The problem with our economic and financial systems goes beyond these systems themselves. The real problem lies in our dysfunctional human mind, our skewed understanding of human anthropology and the unconscious consequent infinite value that we have placed on this instrument of exchange called money. According to the Buddhist religion, the human mind in its normal state generates dukkha which can be translated as ‘unsatisfactoriness’ or just plain misery.

The human mind is very intelligent, but it is never satisfied and is responsible for the unprecedented violence that humans are inflicting on others, other life forms and our ecosystem. It has created our economic and financial systems devoid of ethical values and discernment but structured and supported to fill the bottomless pit in human mind. Placing a high premium on what is legal rather than what is helpful for our common existence expresses this dysfunction.

It needs to be underlined that the mere multiplication and implementation of legal procedures and agreements without due consideration of correct ethical orientations and imperatives is simply not sufficient to solve the present crises. The often-unspoken link between our economic system and extreme poverty is one of ethics; otherwise, how could one support and even preside over a system that leaves a small fraction of humanity in affluence while the majority scarcely have enough for the day. It underscores the need to have different economic and financial systems that incorporate new attitudes and new forms of living based on ethical values. Pope Francis has consistently insisted on closing this gap in his encyclicals especially Evangeli Gaudium and Laudato SI. In Laudato SI he admonishes that, “a great cultural and educational challenge stands before us and it will demand that we set out on the long path of renewal”(202)

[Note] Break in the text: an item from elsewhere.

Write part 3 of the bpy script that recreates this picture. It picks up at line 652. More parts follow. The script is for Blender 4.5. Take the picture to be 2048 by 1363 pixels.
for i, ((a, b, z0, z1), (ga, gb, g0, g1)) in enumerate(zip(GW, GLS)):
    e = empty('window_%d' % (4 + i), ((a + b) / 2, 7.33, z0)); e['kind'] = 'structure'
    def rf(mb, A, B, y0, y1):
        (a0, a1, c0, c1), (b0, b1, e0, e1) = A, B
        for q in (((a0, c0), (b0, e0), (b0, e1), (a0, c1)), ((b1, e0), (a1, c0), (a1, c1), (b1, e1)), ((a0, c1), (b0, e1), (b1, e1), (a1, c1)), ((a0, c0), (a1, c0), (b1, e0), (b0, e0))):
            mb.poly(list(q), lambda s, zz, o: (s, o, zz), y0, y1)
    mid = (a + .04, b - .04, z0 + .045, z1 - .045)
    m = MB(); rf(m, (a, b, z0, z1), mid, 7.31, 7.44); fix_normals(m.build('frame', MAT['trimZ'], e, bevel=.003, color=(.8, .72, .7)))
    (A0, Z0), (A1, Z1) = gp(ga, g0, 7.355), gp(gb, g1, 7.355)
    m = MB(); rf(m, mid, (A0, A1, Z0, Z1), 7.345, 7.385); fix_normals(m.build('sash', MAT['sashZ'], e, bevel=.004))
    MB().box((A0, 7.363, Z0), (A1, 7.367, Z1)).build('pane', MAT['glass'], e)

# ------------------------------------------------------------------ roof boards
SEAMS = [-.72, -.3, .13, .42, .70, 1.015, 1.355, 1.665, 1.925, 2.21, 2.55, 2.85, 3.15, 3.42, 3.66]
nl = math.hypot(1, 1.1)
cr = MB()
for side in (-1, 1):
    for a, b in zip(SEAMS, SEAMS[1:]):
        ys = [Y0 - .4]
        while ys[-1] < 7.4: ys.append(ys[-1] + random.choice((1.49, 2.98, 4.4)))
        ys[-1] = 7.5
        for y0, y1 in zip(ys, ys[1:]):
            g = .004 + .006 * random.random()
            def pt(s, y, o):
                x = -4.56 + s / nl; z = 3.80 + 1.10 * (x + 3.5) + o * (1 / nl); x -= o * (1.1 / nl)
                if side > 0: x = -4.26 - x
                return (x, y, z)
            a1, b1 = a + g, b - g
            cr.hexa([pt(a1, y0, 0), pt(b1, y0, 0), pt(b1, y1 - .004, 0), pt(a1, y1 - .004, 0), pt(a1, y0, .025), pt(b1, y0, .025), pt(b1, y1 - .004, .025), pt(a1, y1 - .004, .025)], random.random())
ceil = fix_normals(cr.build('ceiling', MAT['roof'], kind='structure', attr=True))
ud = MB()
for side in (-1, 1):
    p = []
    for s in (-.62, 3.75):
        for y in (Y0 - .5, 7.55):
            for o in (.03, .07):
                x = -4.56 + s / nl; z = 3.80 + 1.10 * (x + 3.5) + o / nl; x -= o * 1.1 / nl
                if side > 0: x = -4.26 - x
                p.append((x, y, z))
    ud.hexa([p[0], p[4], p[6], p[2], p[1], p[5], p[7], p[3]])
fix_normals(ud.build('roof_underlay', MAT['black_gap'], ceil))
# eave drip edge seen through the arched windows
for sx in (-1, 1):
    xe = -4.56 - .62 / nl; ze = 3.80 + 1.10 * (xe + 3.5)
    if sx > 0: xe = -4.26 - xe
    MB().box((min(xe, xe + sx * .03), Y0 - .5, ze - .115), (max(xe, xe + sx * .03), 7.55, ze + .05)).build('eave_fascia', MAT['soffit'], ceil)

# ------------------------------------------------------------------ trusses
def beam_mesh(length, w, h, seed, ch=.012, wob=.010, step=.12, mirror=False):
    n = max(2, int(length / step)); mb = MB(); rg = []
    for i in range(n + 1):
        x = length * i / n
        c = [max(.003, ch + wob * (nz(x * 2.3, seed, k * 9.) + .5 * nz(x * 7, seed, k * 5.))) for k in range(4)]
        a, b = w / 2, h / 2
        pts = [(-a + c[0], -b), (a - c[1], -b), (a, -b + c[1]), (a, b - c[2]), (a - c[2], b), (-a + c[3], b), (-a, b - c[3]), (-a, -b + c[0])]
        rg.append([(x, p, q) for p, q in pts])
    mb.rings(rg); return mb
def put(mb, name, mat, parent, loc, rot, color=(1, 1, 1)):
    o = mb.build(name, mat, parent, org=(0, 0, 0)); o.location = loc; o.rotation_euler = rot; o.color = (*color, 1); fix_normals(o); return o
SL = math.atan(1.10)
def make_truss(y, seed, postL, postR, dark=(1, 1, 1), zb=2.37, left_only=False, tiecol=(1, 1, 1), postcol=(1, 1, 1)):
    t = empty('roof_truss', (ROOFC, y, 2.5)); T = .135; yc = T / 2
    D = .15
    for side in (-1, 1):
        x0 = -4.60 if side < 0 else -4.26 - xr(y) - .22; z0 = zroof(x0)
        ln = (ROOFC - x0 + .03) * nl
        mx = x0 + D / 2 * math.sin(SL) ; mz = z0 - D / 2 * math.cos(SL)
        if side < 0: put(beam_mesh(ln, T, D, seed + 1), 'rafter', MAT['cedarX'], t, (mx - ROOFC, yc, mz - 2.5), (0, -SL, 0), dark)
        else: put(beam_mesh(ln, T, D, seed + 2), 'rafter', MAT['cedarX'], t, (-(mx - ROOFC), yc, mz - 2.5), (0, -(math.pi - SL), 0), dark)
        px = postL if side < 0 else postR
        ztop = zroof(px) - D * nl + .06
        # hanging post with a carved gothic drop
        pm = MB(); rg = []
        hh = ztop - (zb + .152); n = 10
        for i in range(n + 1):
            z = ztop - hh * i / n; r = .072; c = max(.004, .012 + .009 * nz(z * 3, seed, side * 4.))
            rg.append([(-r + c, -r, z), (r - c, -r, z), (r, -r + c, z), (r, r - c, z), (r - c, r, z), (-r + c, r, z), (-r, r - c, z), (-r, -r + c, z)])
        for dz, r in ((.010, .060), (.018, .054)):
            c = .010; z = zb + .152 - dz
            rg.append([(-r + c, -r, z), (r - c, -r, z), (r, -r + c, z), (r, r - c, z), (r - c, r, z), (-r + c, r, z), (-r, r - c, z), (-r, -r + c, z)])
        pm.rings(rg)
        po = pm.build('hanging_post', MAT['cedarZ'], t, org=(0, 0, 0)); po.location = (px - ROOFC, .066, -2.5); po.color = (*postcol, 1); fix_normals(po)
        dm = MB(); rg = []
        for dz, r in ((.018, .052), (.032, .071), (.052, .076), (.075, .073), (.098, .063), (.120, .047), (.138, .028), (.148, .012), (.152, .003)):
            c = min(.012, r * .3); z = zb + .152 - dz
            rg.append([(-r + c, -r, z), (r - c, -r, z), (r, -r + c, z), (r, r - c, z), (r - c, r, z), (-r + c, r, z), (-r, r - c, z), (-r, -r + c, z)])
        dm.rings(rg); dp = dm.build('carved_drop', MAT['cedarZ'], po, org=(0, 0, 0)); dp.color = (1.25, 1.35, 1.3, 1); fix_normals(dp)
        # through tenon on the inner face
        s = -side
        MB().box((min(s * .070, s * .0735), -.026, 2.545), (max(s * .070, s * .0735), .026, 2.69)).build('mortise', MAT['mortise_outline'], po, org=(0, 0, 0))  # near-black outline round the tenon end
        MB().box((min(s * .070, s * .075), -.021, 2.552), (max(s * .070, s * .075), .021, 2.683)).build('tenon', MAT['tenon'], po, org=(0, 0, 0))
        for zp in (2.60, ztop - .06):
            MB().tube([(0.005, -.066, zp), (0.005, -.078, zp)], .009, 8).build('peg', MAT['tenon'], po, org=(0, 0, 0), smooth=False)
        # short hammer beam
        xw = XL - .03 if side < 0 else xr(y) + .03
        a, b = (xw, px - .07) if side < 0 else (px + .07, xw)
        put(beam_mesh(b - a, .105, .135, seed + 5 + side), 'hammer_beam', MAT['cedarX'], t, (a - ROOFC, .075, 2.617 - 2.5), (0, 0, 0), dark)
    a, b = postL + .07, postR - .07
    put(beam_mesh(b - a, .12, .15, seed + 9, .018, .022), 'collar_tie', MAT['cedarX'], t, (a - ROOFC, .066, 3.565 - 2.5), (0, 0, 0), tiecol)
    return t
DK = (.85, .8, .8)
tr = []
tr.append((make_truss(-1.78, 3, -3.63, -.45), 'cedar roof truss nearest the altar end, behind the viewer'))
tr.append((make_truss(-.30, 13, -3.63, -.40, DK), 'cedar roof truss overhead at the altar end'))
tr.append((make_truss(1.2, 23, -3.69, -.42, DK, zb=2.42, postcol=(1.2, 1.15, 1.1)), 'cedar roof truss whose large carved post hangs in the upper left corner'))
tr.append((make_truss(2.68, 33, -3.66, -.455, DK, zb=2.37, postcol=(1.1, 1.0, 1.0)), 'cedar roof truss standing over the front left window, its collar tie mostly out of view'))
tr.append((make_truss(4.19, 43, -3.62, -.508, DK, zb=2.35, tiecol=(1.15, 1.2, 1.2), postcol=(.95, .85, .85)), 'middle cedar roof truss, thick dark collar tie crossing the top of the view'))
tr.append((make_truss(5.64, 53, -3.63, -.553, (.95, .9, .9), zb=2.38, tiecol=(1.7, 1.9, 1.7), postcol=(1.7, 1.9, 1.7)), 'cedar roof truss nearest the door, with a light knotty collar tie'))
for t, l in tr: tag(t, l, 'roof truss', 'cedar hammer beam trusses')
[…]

In the same vein, a recent Vatican document, “Consideration for an ethical discernment regarding some aspects of the present economic-financial system exposes the grave aberrations in our economic and financial systems and calls for ethical discernment. Prominent among them are:

  • Our way of thinking that sees human beings exclusively as mere economic actors (9)
  • The lack of an ethic that is oriented towards the common good and guided by human reason (2,17)
  • The all-pervasive control of powerful parties and vast economic financial networks (12)
  • The growing inequality between countries and within countries
  • The diminishing income from labour while profits from capital increase (15)

The document provides ethical orientations for the resolution of the crisis. Some of them include:

  • An understanding of economics and business in the light of ethical vision of the totality of the human person
  • The regulation of markets which are unable to regulate themselves (13)
  • A positive interchange of economic profit and social solidarity
  • More comprehensive criteria to measure the Gross Domestic Product (GNP) of nations (11)

Additionally, the document compares financial markets with a giant organism through whose veins, like life-giving sap, flow huge amounts of money. The system is healthy when the growth and diffusion of wealth go hand in hand, and the dignity of human person and the common good are respected. The introduction of unreliable economic-financial instruments creates systematic problems and poisons the whole organism (19).

The destructive factors in these systems are:

  • A naïve belief in a presumed self-sufficiency of the markets, independent of any ethics, and a business culture focused only on profit while ignoring the common good. (21, 23)
  • Non-transparent and risky financial products leading to speculative bubbles as well as the manipulation of the interest rate of inter-bank loans (LIBOR)
  • Shadow banking systems and fiscal havens outside any state control which mainly facilitate speculation and corruption, tax evasion and money laundering (29,30)
  • The growing public debt of many countries caused by fraud in the administration of public money by turning private losses into public debts.

As a way out of the quagmire, the document proposes:

  • An honest assessment and a change in corporate culture and the institution of ethical committees within the banks and companies.
  • Clear and efficient regulations of the financial markets and of the rating agencies to create greater transparency in business transactions at all levels.
  • A clear definition and separation of investment banking and the classic forms of saving and credit banking as well as comprehensive information about risks of all financial products
  • Finding ways towards a reasonable reduction of public debt.

In summary, the Vatican document re-echoes the age-old guiding principle that all that has been created must be properly ordered to serve the need of the human family.  This applies also to economic systems developed for human interaction and development. The focus is the emerging economic systems with their increasing exploitation by individuals and corporate bodies for fraudulent purposes instead of the authentic aspirations of the human spirit. The dialogue between the economic system and the core human values must be a continuous one. It is not sufficient that just some segments are recording huge gains; it must be such that the entire world is becoming a better place for all because of the innovations of modern economic systems.